>> Begin Information provided
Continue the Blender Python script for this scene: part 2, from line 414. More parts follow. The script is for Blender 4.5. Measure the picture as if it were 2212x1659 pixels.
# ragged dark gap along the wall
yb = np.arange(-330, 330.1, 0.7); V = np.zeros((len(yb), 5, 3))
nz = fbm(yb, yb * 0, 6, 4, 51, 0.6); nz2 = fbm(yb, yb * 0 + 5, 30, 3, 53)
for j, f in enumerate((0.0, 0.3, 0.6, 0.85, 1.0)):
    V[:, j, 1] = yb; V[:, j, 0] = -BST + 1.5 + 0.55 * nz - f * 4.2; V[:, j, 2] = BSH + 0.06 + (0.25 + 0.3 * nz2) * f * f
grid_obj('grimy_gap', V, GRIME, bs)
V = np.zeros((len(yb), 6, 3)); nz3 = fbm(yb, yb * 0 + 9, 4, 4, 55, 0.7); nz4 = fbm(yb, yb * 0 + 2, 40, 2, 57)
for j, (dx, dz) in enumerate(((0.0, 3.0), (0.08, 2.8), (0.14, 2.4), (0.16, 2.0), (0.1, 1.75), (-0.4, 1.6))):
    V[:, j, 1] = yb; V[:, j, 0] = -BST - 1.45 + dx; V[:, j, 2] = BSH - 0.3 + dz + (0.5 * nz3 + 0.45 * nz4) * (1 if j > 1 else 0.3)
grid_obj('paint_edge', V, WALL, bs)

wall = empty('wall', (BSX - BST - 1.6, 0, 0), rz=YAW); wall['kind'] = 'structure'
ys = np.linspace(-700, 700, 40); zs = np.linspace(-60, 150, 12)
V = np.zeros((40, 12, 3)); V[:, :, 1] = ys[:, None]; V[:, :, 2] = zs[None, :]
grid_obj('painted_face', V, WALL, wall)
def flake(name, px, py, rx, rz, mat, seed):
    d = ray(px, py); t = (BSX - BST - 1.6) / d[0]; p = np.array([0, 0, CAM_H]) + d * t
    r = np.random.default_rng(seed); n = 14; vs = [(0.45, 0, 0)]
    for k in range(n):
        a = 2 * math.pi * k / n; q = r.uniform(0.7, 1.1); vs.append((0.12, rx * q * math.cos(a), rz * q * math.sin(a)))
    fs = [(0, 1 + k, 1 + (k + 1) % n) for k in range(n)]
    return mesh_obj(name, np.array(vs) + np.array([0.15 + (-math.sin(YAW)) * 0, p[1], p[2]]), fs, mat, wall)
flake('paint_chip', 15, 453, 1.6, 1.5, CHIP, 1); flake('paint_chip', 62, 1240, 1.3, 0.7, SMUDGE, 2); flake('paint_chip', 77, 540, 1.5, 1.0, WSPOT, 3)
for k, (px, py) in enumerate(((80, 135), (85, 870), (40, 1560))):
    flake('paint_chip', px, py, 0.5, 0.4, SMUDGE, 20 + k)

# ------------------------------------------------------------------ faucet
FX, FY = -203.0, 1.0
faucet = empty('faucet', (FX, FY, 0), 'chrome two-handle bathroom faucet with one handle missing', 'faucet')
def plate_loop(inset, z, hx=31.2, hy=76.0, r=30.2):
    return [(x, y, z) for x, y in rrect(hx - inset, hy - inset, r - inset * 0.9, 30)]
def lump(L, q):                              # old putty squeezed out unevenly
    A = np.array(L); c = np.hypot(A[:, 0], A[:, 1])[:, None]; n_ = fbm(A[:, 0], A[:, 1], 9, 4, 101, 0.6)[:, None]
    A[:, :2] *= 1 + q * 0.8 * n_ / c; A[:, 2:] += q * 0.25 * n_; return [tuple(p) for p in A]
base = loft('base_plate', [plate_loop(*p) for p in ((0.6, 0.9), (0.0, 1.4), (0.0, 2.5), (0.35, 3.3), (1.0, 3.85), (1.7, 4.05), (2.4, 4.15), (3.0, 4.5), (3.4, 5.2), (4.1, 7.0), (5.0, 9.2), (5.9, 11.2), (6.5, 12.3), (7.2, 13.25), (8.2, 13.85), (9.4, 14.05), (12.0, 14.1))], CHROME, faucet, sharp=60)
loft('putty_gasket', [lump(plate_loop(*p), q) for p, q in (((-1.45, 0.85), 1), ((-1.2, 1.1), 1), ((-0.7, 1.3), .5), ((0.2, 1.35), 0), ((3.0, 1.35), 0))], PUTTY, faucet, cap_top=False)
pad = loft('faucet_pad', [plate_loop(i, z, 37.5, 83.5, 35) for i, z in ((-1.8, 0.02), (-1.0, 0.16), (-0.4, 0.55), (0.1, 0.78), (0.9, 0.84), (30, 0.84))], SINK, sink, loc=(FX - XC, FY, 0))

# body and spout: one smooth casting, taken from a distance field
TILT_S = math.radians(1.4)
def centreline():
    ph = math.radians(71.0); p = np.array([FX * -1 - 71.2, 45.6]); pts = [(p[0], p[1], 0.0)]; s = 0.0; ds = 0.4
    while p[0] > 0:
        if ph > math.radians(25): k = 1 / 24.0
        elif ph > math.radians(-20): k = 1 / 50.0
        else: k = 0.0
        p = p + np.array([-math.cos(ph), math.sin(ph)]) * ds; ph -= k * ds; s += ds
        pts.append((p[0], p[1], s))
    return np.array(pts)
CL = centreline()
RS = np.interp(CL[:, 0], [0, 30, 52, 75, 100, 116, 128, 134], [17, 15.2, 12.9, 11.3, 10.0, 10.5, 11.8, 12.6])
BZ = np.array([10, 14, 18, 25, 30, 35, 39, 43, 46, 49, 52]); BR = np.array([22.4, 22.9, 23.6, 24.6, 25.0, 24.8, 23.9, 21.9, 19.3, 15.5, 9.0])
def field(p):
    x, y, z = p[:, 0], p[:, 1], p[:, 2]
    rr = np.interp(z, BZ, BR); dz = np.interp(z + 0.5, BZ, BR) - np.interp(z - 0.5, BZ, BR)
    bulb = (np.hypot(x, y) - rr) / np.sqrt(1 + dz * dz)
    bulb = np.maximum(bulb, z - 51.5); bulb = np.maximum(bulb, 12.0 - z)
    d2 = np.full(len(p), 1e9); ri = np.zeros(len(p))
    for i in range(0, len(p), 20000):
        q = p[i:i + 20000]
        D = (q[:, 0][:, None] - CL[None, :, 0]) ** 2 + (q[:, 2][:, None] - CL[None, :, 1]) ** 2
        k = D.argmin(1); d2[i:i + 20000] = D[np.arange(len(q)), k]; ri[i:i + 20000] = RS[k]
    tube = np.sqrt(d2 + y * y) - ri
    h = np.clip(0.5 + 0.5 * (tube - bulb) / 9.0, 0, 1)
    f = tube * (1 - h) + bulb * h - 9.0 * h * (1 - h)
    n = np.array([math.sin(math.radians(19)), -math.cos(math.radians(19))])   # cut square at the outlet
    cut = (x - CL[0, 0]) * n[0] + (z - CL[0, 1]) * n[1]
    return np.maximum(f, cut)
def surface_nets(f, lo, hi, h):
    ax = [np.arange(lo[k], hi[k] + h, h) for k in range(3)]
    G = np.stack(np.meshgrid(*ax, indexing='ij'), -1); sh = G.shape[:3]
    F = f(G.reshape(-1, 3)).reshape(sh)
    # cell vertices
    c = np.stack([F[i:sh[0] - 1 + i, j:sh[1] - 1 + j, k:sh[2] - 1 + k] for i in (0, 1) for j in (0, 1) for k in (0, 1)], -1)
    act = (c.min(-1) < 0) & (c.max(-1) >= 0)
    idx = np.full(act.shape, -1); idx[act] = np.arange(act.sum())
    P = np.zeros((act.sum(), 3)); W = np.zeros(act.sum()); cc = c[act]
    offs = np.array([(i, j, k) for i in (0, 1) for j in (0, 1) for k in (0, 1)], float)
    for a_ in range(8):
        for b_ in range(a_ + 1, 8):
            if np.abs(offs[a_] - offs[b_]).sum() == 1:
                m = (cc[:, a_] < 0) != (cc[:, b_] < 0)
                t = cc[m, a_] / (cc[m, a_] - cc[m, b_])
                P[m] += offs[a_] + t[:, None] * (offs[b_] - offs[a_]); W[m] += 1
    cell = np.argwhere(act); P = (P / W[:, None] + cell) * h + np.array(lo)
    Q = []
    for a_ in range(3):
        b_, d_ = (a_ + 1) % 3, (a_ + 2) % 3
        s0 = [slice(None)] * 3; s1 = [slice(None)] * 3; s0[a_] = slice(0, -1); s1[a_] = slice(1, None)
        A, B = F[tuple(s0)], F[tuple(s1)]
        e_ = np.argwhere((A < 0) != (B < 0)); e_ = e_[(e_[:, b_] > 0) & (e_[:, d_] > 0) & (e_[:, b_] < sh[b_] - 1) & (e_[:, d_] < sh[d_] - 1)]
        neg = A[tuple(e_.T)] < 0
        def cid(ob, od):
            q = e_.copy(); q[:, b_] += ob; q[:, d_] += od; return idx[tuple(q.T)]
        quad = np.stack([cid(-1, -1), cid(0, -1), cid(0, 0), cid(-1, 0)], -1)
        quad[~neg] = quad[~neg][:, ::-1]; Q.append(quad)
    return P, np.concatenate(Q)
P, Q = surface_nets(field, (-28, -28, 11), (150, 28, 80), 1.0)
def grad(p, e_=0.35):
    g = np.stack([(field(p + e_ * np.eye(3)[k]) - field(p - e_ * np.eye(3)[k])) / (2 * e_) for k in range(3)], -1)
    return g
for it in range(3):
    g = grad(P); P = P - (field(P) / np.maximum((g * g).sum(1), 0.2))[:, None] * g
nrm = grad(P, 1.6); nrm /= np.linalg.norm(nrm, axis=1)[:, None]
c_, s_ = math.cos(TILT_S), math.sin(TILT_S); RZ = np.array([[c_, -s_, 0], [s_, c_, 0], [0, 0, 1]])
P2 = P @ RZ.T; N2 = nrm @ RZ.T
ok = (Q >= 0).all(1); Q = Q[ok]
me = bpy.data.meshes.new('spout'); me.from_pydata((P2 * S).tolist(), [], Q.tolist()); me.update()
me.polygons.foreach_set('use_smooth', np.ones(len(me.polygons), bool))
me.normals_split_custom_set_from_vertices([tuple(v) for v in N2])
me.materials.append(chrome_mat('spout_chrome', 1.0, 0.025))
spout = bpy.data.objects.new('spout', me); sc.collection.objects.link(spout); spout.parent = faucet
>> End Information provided
#### Short task
Each line from the top of the material above through the line with "flake('paint_chip', px, py, 0.5, 0.4, SMUDGE, 20" must be echoed exactly, and no other line.

#### Answer to this task
Continue the Blender Python script for this scene: part 2, from line 414. More parts follow. The script is for Blender 4.5. Measure the picture as if it were 2212x1659 pixels.
# ragged dark gap along the wall
yb = np.arange(-330, 330.1, 0.7); V = np.zeros((len(yb), 5, 3))
nz = fbm(yb, yb * 0, 6, 4, 51, 0.6); nz2 = fbm(yb, yb * 0 + 5, 30, 3, 53)
for j, f in enumerate((0.0, 0.3, 0.6, 0.85, 1.0)):
    V[:, j, 1] = yb; V[:, j, 0] = -BST + 1.5 + 0.55 * nz - f * 4.2; V[:, j, 2] = BSH + 0.06 + (0.25 + 0.3 * nz2) * f * f
grid_obj('grimy_gap', V, GRIME, bs)
V = np.zeros((len(yb), 6, 3)); nz3 = fbm(yb, yb * 0 + 9, 4, 4, 55, 0.7); nz4 = fbm(yb, yb * 0 + 2, 40, 2, 57)
for j, (dx, dz) in enumerate(((0.0, 3.0), (0.08, 2.8), (0.14, 2.4), (0.16, 2.0), (0.1, 1.75), (-0.4, 1.6))):
    V[:, j, 1] = yb; V[:, j, 0] = -BST - 1.45 + dx; V[:, j, 2] = BSH - 0.3 + dz + (0.5 * nz3 + 0.45 * nz4) * (1 if j > 1 else 0.3)
grid_obj('paint_edge', V, WALL, bs)

wall = empty('wall', (BSX - BST - 1.6, 0, 0), rz=YAW); wall['kind'] = 'structure'
ys = np.linspace(-700, 700, 40); zs = np.linspace(-60, 150, 12)
V = np.zeros((40, 12, 3)); V[:, :, 1] = ys[:, None]; V[:, :, 2] = zs[None, :]
grid_obj('painted_face', V, WALL, wall)
def flake(name, px, py, rx, rz, mat, seed):
    d = ray(px, py); t = (BSX - BST - 1.6) / d[0]; p = np.array([0, 0, CAM_H]) + d * t
    r = np.random.default_rng(seed); n = 14; vs = [(0.45, 0, 0)]
    for k in range(n):
        a = 2 * math.pi * k / n; q = r.uniform(0.7, 1.1); vs.append((0.12, rx * q * math.cos(a), rz * q * math.sin(a)))
    fs = [(0, 1 + k, 1 + (k + 1) % n) for k in range(n)]
    return mesh_obj(name, np.array(vs) + np.array([0.15 + (-math.sin(YAW)) * 0, p[1], p[2]]), fs, mat, wall)
flake('paint_chip', 15, 453, 1.6, 1.5, CHIP, 1); flake('paint_chip', 62, 1240, 1.3, 0.7, SMUDGE, 2); flake('paint_chip', 77, 540, 1.5, 1.0, WSPOT, 3)
for k, (px, py) in enumerate(((80, 135), (85, 870), (40, 1560))):
    flake('paint_chip', px, py, 0.5, 0.4, SMUDGE, 20 + k)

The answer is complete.